The ABCs Art Investing

General Finances, Investments
By Sha Osman,

Can you guess the value of this 1976 work by Francis Bacon entitled Three Studies for Self-Portraits?

At the rate of which the price increased previously—almost 830%, the estimated value of these paintings is around $60 million. What’s more astonishing is that this painting was bought in 1999 for $3 million, a mere 5% of its current price estimate.

There are many similar stories where artwork fetches spectacular returns on investment. As such, it is no surprise that an ever increasing number of people are entering the art world as investors and collectors. Art auction houses have witnessed the number of bidders increase by approximately 50% in the last decade.

Now wait a minute, if you are already envisioning yourself at the next art auction buying artwork, hold up!


Investing in art is a highly lucrative and stable investment prospect, but it is important to gain insight into the art investing world, as well as know the pros and cons before diving in.

Art investing is a win-win because it can both beautify your home and increase in value over the years, which makes it an attractive auction piece that can garner handsome returns. However, just like any other investment opportunities, investing in art has to be done with a certain amount of caution. One also needs to be equipped with the necessary information to make the right decision.



How does one determine which art is worth investing in?

Although people might suggest purchasing the piece that emotionally speaks to him or her, there are multiple factors that should be taken into consideration.
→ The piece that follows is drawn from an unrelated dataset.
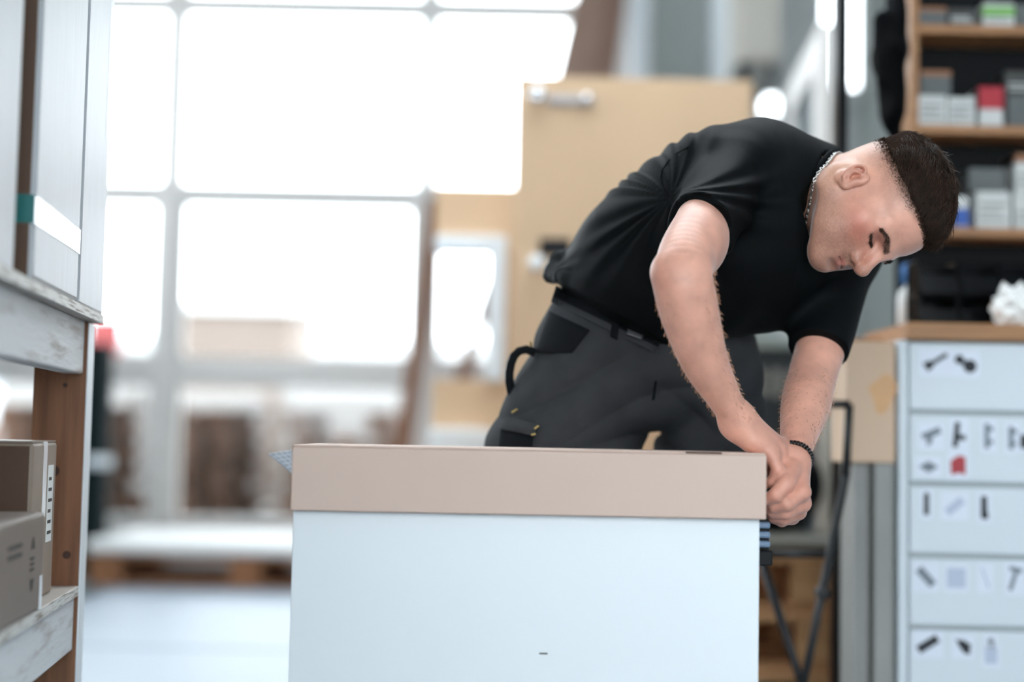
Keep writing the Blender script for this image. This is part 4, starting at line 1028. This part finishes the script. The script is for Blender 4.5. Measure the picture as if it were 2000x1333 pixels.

Here are the ABCs of art investing for your consideration:

Assimilate information: The background of the artist is often a strong influential factor when it comes to resale values and price trends, so it is always good to know the story behind the piece. Websites such as Artprice can also provide a good gauge on the value of paintings. As with any investment, do your research before you decide whether to buy a particular artwork.

Buy: There are many platforms out there where people can purchase art: galleries, online portals, and art fairs. Spend some time to find out about the event and costs involved in purchasing the artwork, such as the sales commissions, transportation, and storage charges. Like an asset, you will also want to consider art insurance to protect your new asset against loss, damage, and theft.

Curate: Creating a collection and maintaining it well over time is integral to ensure that your art collection fetches the best possible sum. Although it is possible to sell one painting by itself, a collection of paintings by the same artist tends to fetch higher returns over time.

Easy there—beyond the ABCs, it is also important to consider the advantages and disadvantages before buying your first Van Gogh.


The Pros and Cons of Investing

Art investing isn’t all landscapes and paint strokes—it is important to note the potential obstacles before deciding whether to take the leap.  

Spending money on the fine arts is a stable form of investment that has historically generated returns of between 7.6% and 9.8% per annum; however, artwork is also fairly illiquid. This means that it is hard to sell artwork on short notice. There also many associated costs with this type of investment. These include maintenance costs and insurance/resale charges, which can add up to a hefty sum.

Although downsides include illiquidity and hefty costs, art markets can also be unpredictable and heavily influenced by trends. Taking this into consideration, art markets generally still have lower volatility when compared to equity markets even if the piece is considered “trendy,” meaning larger stability in the short term.

By keeping all of this in mind and following the ABCs of art investing, you can increase the potential returns from the artwork that you purchase. Simply be sure to do your research, know the value, collection, and artist, and in the absolute worst case scenario, just make sure you enjoy looking at the piece (you’d hate to be stuck with a minimalistic dot, but hey—art is perception, right?).


Afterword: The Dark side of the Art Market

It would not be an article on the art market without mentioning the role anonymity plays in the industry. Secrecy and discretion has long been central to the art investing world. It is worth noting that a long standing practice in the art auction industry is the ability of the seller to remain anonymous. Auction houses are under no legal obligation to publicise the name of the seller, often referring to it as from a ‘private collection’, nor are buyers entitled to know this. This is unlike markets for other assets or property where the selling party and previous owners can be identified, and is viewed as one of the last unregulated financial markets in the world.

This has made the art market somewhat of an unwitting partner in crime and increasingly suspected in money laundering. Together with the existence of Freeports in various parts of the world, where the wealthy can safely store artwork and other valuable in temperature-controlled environments, art transactions worth millions can change hands and be moved discreetly and relatively quickly.